A Brief History of Stigma: A Writing Update

tentative book cover: A Brief History of Stigma by Ashley L. Peterson

I thought I’d give you another update about how things are coming along with A Brief History of Stigma. This is one of two cover concepts I’m flip-flopping back and forth between. Both involve the cage idea, but the other one is about leaving the cage rather than being in it.

The skeleton of the book is there, and I’m just going through it over and over fleshing more things out. That is definitely not a strength for me as a writer, especially right now with especially slow brain. Who knows how long it will end up taking me; it may not be done until next year.

I’ve covered a lot of breadth, but I may end up pruning out some of the bits that don’t go into enough depth. Or I might choose to do some more research so I find more things to say. Or I may waffle about it for an extended period of time.

I’ve got a lot of references. My reference list is currently 17 pages long, although some I’ll probably cut where I have sources saying the same thing. That whole situation is going to be a pain in the ass, and the reference manager software I have from when I was in grad school won’t play nice with my current Mac OS. I don’t want to do full in-text citations, so I will probably create a numbering system that will end up being a hot mess.

It’s all chugging along quite slowly, but I’m not in any hurry. I like that it’s a project to work on, and finishing faster doesn’t help anything in that sense. Really, it’s the learning that I like more than the actual writing itself, so I could rather contentedly just carry on researching and slowly adding more on for the next two years.

There don’t seem to be that many books out there that do what this book is trying to do, which may mean there’s a little corner in the market it could fit into. But I have to keep my royalty income low to avoid giving the government an excuse to decide I’m not actually disabled after all, so I don’t necessarily want it to have a market anyway.

Anyway, that’s about it. Just a quick this-is-what-I’m-writing check-in.

Mental illness: Stop the stigma - graphic of face and megaphone with the words "speak up"

You can find more on mental illness stigma on the Stop the Stigma page.

Visit the MH@H Resource Pages hub to see other themed pages from Mental Health @ Home.

24 thoughts on “A Brief History of Stigma: A Writing Update”

  1. I’m glad you have such a meaningful project going on!! And it’s meaningful to you and the audience, for sure!! Love the cover! I think a lot of people can probably relate to the woman in the cage. I feel your pain about having to process seventeen pages of references! There are aspects of writing that are just horrid, and that should go at the top of the list. It definitely makes writing fiction way easier! 😮 I didn’t know there was software for it! You learn something new every day. I remember back in the day having to reference a pamphlet that gave instructions for how to format different types of references, based on whether it was a magazine article, a book, etc. I’m really so grateful for the internet! How’d we ever survive without it?
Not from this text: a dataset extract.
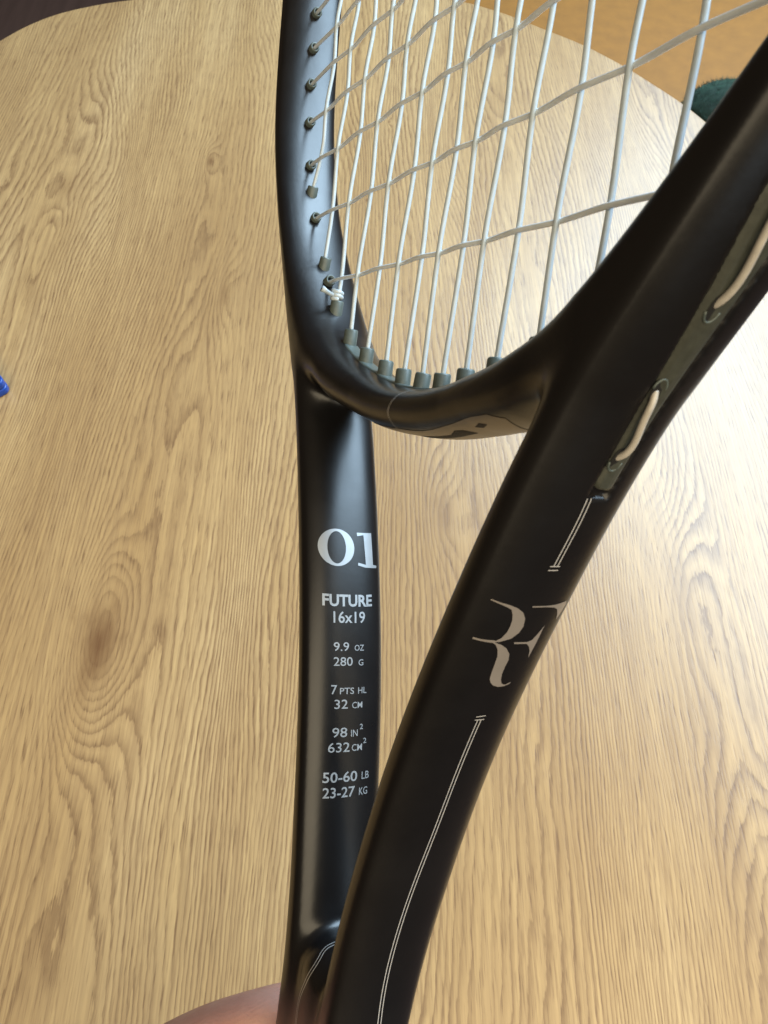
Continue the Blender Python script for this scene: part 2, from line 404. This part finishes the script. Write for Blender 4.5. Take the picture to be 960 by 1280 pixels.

    I’m so excited to read your book!! YAY!

  2. Impressed! I also think caps on income for disabled people aren’t helpful in general as they’re generally quite low? People can have really high healthcare costs, emergencies can happen, doesn’t feel right.

  3. Awesome! I’m looking forward to reading this. I’ve read many books about mental health and mental illness, but not too many that focus on stigma. So, yeah, this will definitely be an interesting and welcome read.

  4. It’s a beautiful graphic. It’s an important topic. I related to the need for a project. And for the need to not do to well. God forbid I live about the genteel poverty of disability. I’m pretty sure it’s low so we remember our place. I’m possibly projecting.

  5. Sounds interesting, I look forward to reading it. Are you covering sexism and hysteria? I can’t believe people used to think that it was women’s wombs that made them crazy!